To do — Lines before the one containing "0.008, 0.006), True)" are excluded. Repeat that line and every line after it, exactly.

Material —
——

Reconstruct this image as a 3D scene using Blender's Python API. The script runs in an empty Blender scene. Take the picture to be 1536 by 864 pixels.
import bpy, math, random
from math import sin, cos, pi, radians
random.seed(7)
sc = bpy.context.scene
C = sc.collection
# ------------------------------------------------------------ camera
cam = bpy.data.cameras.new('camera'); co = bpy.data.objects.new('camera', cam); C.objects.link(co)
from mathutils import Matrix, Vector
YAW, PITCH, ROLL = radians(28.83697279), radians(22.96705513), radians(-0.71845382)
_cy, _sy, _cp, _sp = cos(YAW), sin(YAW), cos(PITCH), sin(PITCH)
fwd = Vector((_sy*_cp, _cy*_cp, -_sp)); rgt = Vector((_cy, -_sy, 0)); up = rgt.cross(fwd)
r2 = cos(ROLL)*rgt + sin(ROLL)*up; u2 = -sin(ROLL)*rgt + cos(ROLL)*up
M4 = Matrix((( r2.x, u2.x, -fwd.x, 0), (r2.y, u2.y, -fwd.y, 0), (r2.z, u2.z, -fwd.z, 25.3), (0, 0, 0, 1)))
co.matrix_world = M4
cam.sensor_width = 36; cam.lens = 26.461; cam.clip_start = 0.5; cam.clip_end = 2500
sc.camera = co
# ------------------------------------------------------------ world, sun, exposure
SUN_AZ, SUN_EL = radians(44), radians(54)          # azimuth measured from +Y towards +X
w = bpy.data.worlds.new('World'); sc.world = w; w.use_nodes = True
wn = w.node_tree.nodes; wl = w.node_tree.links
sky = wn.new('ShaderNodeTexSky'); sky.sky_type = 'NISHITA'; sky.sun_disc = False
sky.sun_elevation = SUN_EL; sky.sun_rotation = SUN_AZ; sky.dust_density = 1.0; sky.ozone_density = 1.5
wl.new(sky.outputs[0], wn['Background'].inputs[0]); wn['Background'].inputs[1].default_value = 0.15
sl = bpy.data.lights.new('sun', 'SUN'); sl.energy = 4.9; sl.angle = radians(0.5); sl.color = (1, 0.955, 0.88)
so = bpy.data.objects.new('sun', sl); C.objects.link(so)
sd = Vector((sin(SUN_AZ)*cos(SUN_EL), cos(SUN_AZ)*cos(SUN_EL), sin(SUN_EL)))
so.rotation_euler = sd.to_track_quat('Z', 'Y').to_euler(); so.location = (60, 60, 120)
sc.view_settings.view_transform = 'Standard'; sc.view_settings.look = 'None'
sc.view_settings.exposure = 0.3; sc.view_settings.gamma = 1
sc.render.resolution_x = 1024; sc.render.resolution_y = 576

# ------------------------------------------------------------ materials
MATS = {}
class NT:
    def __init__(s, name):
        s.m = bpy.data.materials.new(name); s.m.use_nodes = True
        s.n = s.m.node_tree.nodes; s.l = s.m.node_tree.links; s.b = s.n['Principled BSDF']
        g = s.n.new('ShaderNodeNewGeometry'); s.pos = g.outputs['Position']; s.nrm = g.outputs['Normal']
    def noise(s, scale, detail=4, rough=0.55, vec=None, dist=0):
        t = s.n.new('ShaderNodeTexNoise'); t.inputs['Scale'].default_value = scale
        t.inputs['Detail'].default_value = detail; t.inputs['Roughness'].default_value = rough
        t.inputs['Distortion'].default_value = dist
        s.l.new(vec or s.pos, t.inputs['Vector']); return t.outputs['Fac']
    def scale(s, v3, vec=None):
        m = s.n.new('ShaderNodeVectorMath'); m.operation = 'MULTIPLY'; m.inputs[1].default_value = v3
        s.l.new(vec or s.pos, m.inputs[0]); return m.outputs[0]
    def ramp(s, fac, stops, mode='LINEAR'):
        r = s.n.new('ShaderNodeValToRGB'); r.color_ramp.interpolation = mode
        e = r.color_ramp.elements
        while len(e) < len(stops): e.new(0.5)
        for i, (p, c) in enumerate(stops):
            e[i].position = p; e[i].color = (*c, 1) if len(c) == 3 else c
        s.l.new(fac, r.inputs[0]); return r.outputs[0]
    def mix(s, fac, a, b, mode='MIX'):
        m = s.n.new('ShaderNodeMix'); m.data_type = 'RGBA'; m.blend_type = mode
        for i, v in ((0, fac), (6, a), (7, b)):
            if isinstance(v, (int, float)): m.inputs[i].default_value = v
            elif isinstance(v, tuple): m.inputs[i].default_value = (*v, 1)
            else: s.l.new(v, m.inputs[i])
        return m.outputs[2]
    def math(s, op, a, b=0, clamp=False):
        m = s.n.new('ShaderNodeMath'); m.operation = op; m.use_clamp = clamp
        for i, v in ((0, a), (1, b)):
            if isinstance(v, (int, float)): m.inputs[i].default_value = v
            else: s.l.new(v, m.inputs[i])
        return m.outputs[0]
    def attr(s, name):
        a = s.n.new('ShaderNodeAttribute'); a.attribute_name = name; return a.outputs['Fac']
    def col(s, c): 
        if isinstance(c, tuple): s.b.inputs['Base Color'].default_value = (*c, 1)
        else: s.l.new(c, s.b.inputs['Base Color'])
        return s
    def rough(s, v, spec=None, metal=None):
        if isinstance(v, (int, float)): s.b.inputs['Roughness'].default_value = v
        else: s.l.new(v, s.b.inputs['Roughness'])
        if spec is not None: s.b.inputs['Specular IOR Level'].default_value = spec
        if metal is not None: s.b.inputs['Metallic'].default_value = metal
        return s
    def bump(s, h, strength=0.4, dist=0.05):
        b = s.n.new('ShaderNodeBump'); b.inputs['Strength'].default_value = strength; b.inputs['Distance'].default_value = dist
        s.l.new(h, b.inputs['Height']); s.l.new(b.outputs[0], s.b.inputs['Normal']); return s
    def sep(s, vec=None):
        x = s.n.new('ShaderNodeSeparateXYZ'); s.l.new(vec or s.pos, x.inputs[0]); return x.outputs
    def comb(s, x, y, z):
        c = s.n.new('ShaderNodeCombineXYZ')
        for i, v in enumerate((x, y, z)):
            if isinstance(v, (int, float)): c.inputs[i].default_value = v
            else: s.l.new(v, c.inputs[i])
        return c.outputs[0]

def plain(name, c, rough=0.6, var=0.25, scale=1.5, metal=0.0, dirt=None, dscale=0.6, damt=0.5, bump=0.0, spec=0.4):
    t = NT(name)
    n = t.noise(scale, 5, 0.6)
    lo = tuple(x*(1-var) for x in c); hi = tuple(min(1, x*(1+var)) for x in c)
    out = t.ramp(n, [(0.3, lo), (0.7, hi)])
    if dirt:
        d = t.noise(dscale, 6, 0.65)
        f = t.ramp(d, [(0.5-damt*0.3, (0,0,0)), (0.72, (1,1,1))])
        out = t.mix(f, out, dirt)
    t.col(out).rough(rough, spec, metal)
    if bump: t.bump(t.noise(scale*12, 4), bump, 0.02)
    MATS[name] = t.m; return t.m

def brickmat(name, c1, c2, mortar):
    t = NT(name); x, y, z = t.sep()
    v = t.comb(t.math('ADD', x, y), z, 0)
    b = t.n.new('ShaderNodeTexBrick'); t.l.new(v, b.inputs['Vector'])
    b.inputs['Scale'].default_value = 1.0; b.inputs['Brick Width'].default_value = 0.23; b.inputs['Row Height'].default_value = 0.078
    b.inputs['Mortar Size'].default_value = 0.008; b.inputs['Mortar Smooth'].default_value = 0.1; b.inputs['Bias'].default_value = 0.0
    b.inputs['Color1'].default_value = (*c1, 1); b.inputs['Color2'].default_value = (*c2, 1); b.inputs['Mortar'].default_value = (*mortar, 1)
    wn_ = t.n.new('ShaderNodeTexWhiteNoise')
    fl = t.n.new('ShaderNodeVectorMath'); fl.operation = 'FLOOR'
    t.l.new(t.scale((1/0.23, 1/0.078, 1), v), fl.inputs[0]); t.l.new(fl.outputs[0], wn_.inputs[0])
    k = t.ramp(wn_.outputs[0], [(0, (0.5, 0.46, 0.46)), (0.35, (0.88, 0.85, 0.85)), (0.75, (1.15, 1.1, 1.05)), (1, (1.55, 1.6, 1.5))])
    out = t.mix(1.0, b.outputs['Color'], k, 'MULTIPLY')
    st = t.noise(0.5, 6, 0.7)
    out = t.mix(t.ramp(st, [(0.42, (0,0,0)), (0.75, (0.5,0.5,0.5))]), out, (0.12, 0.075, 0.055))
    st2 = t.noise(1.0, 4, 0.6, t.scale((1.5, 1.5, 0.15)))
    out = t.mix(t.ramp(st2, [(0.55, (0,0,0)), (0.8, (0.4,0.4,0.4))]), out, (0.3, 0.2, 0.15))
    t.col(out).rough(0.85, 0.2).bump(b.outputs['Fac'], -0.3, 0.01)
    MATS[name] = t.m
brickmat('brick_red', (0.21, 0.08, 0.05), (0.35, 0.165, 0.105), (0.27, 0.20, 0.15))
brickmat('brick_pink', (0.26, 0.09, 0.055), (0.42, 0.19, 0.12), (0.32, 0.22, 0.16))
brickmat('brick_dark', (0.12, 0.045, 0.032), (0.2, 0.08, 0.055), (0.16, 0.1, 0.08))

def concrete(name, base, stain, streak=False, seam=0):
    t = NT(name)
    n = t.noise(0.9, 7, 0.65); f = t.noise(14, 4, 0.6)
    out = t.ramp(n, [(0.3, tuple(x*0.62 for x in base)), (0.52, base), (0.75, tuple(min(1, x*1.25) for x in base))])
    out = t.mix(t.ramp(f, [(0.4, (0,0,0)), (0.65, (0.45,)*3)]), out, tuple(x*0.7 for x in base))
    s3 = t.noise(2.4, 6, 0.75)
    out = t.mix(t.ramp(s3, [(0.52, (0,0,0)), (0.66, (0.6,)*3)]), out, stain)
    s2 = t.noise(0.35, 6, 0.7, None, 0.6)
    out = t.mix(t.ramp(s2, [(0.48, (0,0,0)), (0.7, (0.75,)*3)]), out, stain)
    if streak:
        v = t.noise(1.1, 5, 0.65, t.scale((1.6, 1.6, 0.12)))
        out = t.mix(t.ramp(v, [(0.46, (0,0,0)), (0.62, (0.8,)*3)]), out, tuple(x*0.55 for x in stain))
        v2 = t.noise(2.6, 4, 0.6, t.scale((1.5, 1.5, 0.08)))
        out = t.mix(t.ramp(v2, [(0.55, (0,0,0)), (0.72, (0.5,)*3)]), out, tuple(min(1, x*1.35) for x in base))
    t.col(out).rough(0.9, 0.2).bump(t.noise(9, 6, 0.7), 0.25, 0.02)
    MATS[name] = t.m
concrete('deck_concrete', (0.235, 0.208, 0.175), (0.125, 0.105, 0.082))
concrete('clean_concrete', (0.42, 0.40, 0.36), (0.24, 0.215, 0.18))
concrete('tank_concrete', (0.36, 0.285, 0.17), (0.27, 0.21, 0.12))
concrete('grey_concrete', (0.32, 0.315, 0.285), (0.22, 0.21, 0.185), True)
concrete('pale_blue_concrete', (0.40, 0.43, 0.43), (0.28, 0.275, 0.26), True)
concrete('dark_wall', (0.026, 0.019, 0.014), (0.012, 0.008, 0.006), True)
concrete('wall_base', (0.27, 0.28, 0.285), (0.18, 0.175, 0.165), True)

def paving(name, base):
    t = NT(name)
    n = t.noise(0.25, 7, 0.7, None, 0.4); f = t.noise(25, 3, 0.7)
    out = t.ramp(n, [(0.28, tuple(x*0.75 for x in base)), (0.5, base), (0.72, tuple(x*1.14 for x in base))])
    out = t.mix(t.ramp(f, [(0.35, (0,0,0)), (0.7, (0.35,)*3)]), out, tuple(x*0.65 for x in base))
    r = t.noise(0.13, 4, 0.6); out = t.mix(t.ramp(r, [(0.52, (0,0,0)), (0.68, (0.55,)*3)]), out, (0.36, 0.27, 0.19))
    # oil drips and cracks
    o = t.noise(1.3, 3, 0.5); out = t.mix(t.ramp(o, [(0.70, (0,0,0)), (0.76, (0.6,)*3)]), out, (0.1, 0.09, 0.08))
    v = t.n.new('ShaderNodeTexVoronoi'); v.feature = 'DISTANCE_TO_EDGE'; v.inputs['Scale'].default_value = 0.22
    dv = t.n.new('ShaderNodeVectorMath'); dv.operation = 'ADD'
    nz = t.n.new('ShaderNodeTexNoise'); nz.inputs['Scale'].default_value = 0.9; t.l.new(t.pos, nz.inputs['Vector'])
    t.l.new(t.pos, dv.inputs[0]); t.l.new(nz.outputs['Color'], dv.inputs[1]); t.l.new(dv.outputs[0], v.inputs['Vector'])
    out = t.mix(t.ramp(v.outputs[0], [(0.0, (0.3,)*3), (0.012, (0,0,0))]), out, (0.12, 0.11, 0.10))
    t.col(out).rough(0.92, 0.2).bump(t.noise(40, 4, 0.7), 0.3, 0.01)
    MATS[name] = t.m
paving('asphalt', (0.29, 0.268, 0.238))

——

Complete response —
concrete('dark_wall', (0.026, 0.019, 0.014), (0.012, 0.008, 0.006), True)
concrete('wall_base', (0.27, 0.28, 0.285), (0.18, 0.175, 0.165), True)

def paving(name, base):
    t = NT(name)
    n = t.noise(0.25, 7, 0.7, None, 0.4); f = t.noise(25, 3, 0.7)
    out = t.ramp(n, [(0.28, tuple(x*0.75 for x in base)), (0.5, base), (0.72, tuple(x*1.14 for x in base))])
    out = t.mix(t.ramp(f, [(0.35, (0,0,0)), (0.7, (0.35,)*3)]), out, tuple(x*0.65 for x in base))
    r = t.noise(0.13, 4, 0.6); out = t.mix(t.ramp(r, [(0.52, (0,0,0)), (0.68, (0.55,)*3)]), out, (0.36, 0.27, 0.19))
    # oil drips and cracks
    o = t.noise(1.3, 3, 0.5); out = t.mix(t.ramp(o, [(0.70, (0,0,0)), (0.76, (0.6,)*3)]), out, (0.1, 0.09, 0.08))
    v = t.n.new('ShaderNodeTexVoronoi'); v.feature = 'DISTANCE_TO_EDGE'; v.inputs['Scale'].default_value = 0.22
    dv = t.n.new('ShaderNodeVectorMath'); dv.operation = 'ADD'
    nz = t.n.new('ShaderNodeTexNoise'); nz.inputs['Scale'].default_value = 0.9; t.l.new(t.pos, nz.inputs['Vector'])
    t.l.new(t.pos, dv.inputs[0]); t.l.new(nz.outputs['Color'], dv.inputs[1]); t.l.new(dv.outputs[0], v.inputs['Vector'])
    out = t.mix(t.ramp(v.outputs[0], [(0.0, (0.3,)*3), (0.012, (0,0,0))]), out, (0.12, 0.11, 0.10))
    t.col(out).rough(0.92, 0.2).bump(t.noise(40, 4, 0.7), 0.3, 0.01)
    MATS[name] = t.m
paving('asphalt', (0.29, 0.268, 0.238))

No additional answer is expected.